President Donald Trump has been talking about the trade deficit for years (even though he sometimes seems to confuse it with the federal budget deficit, which is a very different thing). During his second term, the president’s top trade officials have also stressed the trade deficit as a key metric by which to measure the effectiveness of Trump’s tariffs.

For example, when pressed by Rep. Brendan Boyle (D–Pa.) during a hearing last year on what results a successful tariff policy would produce, U.S. Trade Representative Jamieson Greer said “the [trade] deficit needs to go in the right direction”—meaning that it needs to fall. More recently, Greer has talked about how “overproduction” in other countries “displaces existing U.S. domestic production” as a justification for Trump’s tariffs.

The short version of all this: Hiking taxes on imports is supposed to spur domestic production of all sorts of goods, and help America export more than it imports. Many economists might say the trade deficit isn’t really something worth worrying about, but the Trump administration’s view is quite clear. The White House wants America to export more, import less, and run trade surpluses rather than deficits.

But Trump’s latest tariff maneuver seemingly defies that logic.

On Wednesday, the White House announced a new 25 percent tariff on thousands of products imported from Brazil. The new tariffs are being imposed under Section 301 of the Trade Act of 1974, and are effectively meant to replace the previous “emergency” tariffs on Brazilian goods that were struck down by the Supreme Court in February. In a statement, Greer said the tariffs were meant to counter “unfair trade practices.”

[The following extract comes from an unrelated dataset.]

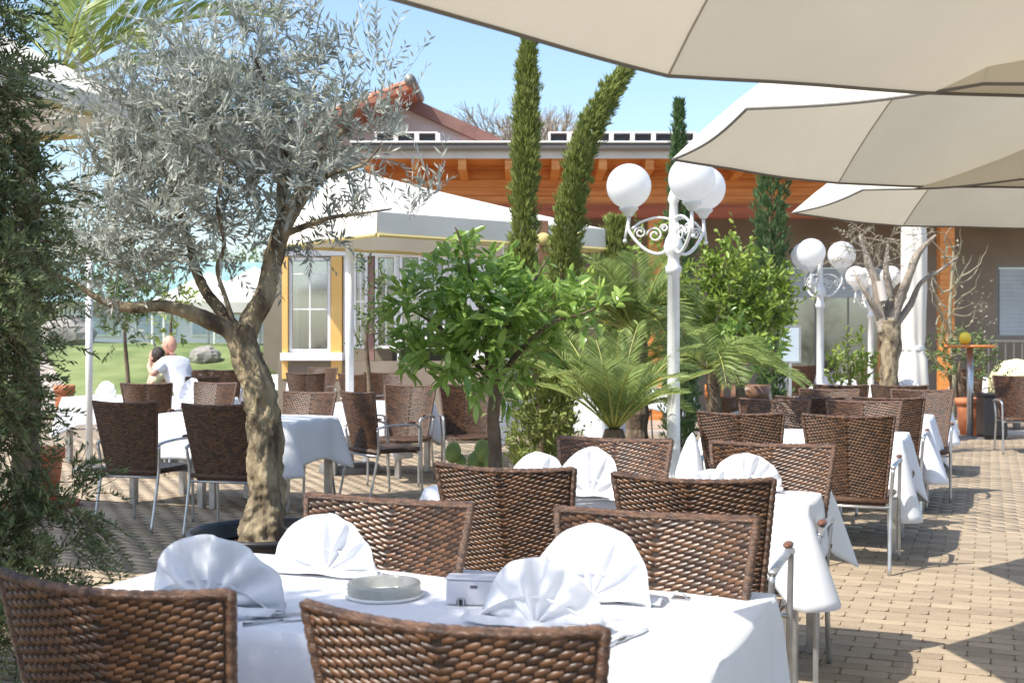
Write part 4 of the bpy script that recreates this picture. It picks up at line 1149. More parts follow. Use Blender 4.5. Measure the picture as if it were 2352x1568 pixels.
ol_bl = pxblobs([(540,170,95,0),(645,130,75,.1),(430,190,95,.1),(330,230,90,0),(240,200,70,.1),(255,290,80,0),(480,290,125,-.2),(600,280,110,.2),(715,225,65,0),(770,180,55,0),(700,320,100,0),
    (800,290,70,.1),(860,260,40,0),(840,340,55,-.1),(370,380,120,.2),(250,420,100,0),(500,420,110,-.2),(600,420,80,.3),(760,420,65,-.1),(330,500,110,-.2),(210,530,90,.1),(440,520,90,.2),(530,560,60,.1),
    (700,520,60,.2),(760,545,50,0),(640,500,45,-.1),(300,600,80,0),(180,620,80,-.1),(400,600,60,-.2),(90,600,60,0),(250,660,50,.1),(740,575,40,0),(600,90,55,0),(500,80,50,0),(680,370,80,-.4),(550,360,110,.5),(400,300,110,.5)], OY, ob)
P, T, ln = twigs(ol_bl, 900, .24, 22, up=.45, out=.5, jitter=.7, droop=.15)
sp_bl = pxblobs([(850,120,22,0),(865,170,20,0),(705,70,16,0),(790,120,24,0),(600,40,26,0),(540,60,26,0),(900,280,26,0),(905,310,20,0),(1010,460,26,-.3),(930,480,34,-.2),(860,470,40,-.2),(800,500,30,-.1),(640,60,24,0),(330,120,30,0),(420,100,34,0)], OY, ob)
P2, T2, ln2 = twigs(sp_bl, 700, .22, 16, up=.9, out=.3, jitter=.5, minn=5)
P, T = np.concatenate([P, P2]), np.concatenate([T, T2])
obj('crown', leafmesh('crown', P, T, (.050+.030*RNG.random(len(P))), .0140, m_olive), parent=olive)
tw = MB(); twiglines(tw, ln+ln2, .0022); stuff(obj('twigs', tw, m_barkgrey, olive))
# its pot
pot = thing('round_planter', 'wide black plastic planter holding the olive tree', 'planter', (ob.x+.03, OY, 0))
obj('tub', MB().lathe([(.001,0),(.30,0),(.40,.26),(.445,.30),(.46,.33),(.45,.345),(.43,.345),(.41,.32),(.38,.255)], 48), m_black, pot, smooth=True)
sm = MB().lathe([(.001,.26),(.15,.255),(.35,.24)], 32); sm.v = [(x,y,z+.02*noise.noise(Vector((x,y,0))*14)) for x,y,z in sm.v]
obj('soil', sm, m_soil, pot, smooth=True)
ch = MB()
for k in range(150):
    a, r_ = random.uniform(0, 6.28), .1+.14*random.random()**1.2; x, y = r_*math.cos(a), r_*math.sin(a); l = random.uniform(.015,.035); d = unit(1)[0]*l
    ch.add([(x,y,.262+l*.3),(x+d[0],y+d[1],.262+abs(d[2])*.6+.012),(x+d[0]*.4-d[1]*.4,y+d[1]*.4+d[0]*.4,.275+l*.3)], [(0,1,2)])
stuff(obj('bark_chips', ch, m_redbark, pot))
obj('label_strip', MB().box(-.26,-.13,-.335,-.330,.262,.285), m_path, pot)

# ================================================================== conifers at left
def conifer(x, y, h, r, label, n, seed, mat=m_conifer, lsize=(.05,.035), z0=.3, name='conifer'):
    t = thing(name, label, 'tree', (x, y, 0), 0, 'dark shaggy conifers on the left')
    obj('trunk', MB().tube([(0,0,.0),(.02,0,h*.4),(0,.03,h*.85)], [.07,.05,.02], 10), m_bark2, t, smooth=True)
    rnd = random.Random(seed); bl = []
    for k in range(n):
        z = z0 + (h-z0)*rnd.random(); a = rnd.uniform(0, 6.28)
        rr = r*(1-.12*(z/h))*rnd.uniform(.3, 1.0)*(1+.2*math.sin(z*5+seed)); bl.append((rr*math.cos(a), rr*math.sin(a), z, .13, .13, .19))
    P, T, ln = twigs(bl, 1, .18, 34, up=.25, out=.6, jitter=.6, droop=.45, minn=46)
    obj('crown', leafmesh('crown', P, T, lsize[0]*.72*(.6+.7*RNG.random(len(P))), lsize[0]*.19, mat), parent=t)
    mb = MB(); twiglines(mb, ln, .0025); stuff(obj('twigs', mb, m_bark2, t))
conifer(-2.42, 4.65, 4.9, .60, 'tall dark conifer filling the left edge of the picture', 230, 5)
conifer(-2.22, 1.75, 3.5, .58, 'second conifer just left of the camera, shading the front table', 75, 9)

# terracotta pots glimpsed behind the conifer
def tpot(x, y, r, h, label, mat=m_terracotta, plant=False, grp='terracotta pots'):
    t = thing('flower_pot', label, 'flower pot', (x, y, 0), 0, grp)
    obj('pot_body', MB().lathe([(.001,0),(r*.68,0),(r*.92,h*.82),(r*.92,h*.83)], 28), mat, t, smooth=True)
    obj('pot_rim', MB().lathe([(r*.9,h*.82),(r*1.02,h*.82),(r*1.02,h),(r*.90,h),(r*.86,h*.9)], 28), mat, t, smooth=True)
    obj('soil', MB().lathe([(.001,h*.92),(r*.88,h*.9)], 20), m_soil, t)
    return t
tpot(wx(92, 10.2), 10.2, .20, .5, 'terracotta pot showing through the lower conifer foliage')
obj('saucer', MB().lathe([(.001,0),(.3,0),(.33,.045),(.31,.045),(.30,.02),(.001,.02)], 28, (0,0,0)), m_terracotta, bpy.data.objects['flower_pot'])
tpot(wx(148, 19), 19.0, .16, .7, 'tall terracotta pot beyond the chairs at far left')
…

But if the guiding principle is reducing trade deficits, here’s an uncomfortable fact: America exports way more to Brazil than it imports from there.

“The U.S. goods trade surplus with Brazil was $14.4 billion in 2025, a 112.8 percent increase ($7.7 billion) over 2024,” according to Greer’s office. When services are included in the calculation, the trade surplus with Brazil grows by another $23 billion.

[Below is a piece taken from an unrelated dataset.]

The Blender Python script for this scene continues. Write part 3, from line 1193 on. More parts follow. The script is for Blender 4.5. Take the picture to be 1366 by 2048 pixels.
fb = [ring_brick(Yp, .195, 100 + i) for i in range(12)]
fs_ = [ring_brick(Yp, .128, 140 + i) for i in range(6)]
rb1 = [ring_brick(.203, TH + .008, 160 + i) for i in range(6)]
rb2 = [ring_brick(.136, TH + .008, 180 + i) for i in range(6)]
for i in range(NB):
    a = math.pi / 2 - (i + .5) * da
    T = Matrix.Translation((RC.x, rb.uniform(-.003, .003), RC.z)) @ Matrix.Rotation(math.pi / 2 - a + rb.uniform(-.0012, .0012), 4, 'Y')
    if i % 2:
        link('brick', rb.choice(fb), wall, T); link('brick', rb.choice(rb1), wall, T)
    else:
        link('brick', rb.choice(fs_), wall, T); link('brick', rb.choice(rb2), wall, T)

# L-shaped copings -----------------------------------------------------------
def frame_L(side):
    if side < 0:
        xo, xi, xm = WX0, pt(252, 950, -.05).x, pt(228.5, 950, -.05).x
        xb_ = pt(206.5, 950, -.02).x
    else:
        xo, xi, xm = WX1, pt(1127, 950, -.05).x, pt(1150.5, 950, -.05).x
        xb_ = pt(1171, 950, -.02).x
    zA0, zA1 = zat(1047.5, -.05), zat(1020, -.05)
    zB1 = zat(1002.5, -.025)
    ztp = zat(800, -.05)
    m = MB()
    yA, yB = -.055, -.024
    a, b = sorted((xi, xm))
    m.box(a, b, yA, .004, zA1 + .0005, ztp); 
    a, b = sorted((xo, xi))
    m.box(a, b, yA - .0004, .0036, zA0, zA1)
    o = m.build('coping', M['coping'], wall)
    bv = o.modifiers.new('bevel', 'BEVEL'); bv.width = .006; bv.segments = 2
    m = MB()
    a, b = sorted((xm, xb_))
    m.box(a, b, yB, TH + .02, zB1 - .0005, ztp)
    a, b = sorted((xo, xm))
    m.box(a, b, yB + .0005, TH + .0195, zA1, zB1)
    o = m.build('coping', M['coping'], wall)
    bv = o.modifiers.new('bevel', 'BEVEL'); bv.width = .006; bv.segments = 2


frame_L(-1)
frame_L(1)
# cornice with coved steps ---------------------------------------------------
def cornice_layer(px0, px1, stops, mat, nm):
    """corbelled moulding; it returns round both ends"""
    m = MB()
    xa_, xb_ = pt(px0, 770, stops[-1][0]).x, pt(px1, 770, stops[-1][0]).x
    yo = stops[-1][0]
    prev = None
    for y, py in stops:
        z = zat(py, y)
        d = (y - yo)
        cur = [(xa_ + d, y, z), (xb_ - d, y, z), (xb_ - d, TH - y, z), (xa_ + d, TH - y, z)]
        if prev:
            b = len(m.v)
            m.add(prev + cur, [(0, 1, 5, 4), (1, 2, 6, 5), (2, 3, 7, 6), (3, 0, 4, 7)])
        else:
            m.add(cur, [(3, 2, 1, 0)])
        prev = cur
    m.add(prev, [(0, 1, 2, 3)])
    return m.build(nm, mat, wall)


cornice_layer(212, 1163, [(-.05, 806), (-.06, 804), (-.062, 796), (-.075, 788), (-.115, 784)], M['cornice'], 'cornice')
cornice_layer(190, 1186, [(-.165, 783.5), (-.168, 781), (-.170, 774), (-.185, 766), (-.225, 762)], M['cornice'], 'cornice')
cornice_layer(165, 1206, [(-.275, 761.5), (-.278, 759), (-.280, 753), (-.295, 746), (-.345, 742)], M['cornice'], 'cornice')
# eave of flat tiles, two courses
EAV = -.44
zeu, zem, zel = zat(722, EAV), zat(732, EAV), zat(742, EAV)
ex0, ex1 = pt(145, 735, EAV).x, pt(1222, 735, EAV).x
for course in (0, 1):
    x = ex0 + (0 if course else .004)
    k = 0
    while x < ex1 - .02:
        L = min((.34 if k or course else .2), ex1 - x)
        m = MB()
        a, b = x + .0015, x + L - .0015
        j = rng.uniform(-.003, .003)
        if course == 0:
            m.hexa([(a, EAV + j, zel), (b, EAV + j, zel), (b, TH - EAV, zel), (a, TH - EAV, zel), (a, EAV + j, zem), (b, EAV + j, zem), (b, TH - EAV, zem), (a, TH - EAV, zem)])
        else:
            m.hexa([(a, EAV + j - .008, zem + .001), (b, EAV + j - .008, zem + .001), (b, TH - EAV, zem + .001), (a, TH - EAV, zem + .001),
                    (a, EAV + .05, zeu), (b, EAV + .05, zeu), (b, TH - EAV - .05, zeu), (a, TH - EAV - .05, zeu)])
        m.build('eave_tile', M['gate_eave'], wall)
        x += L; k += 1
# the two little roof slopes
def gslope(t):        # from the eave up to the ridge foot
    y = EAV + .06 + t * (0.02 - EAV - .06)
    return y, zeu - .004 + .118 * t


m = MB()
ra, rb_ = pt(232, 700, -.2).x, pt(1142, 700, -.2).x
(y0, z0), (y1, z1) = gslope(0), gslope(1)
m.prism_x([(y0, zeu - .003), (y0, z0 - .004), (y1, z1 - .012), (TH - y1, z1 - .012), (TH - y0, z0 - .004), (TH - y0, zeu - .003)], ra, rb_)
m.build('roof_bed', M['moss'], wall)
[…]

Last year was no aberration. Over the past 15 years, the U.S. has run a cumulative trade surplus with Brazil that totals more than $424 billion, according to a statement from Brazilian President Luiz Inácio Lula da Silva.

Trump administration officials have offered a variety of overlapping and competing justifications for the new tariffs in comments to The New York Times, including “inadequate policing of deforestation” and the fact that Brazilian courts had tried to order “U.S. social media companies to take down certain political content.”

Those might be real problems, but how will tariffs address them? Forcing American businesses and consumers to pay higher prices on imports from Brazil seems like an odd way to combat deforestation or stand up for free speech.

“These tariffs are a blunt tool with a weak connection between the practices at issue and the American companies that will bear the costs,” Dan Anthony, executive director of We Pay the Tariffs, a nonprofit coalition representing more than 1,200 American small businesses, said in a statement. “Businesses buying everyday products from Brazil will now pay new tariffs because of disputes over digital payment rules and other policies they have nothing to do with.”

For all the talk about trade deficits, the new tariffs once again reveal that there are no principles underpinning the Trump administration’s trade policies. The president will use any and every justification to slap new tariffs on foreign imports and leave Americans with the bill.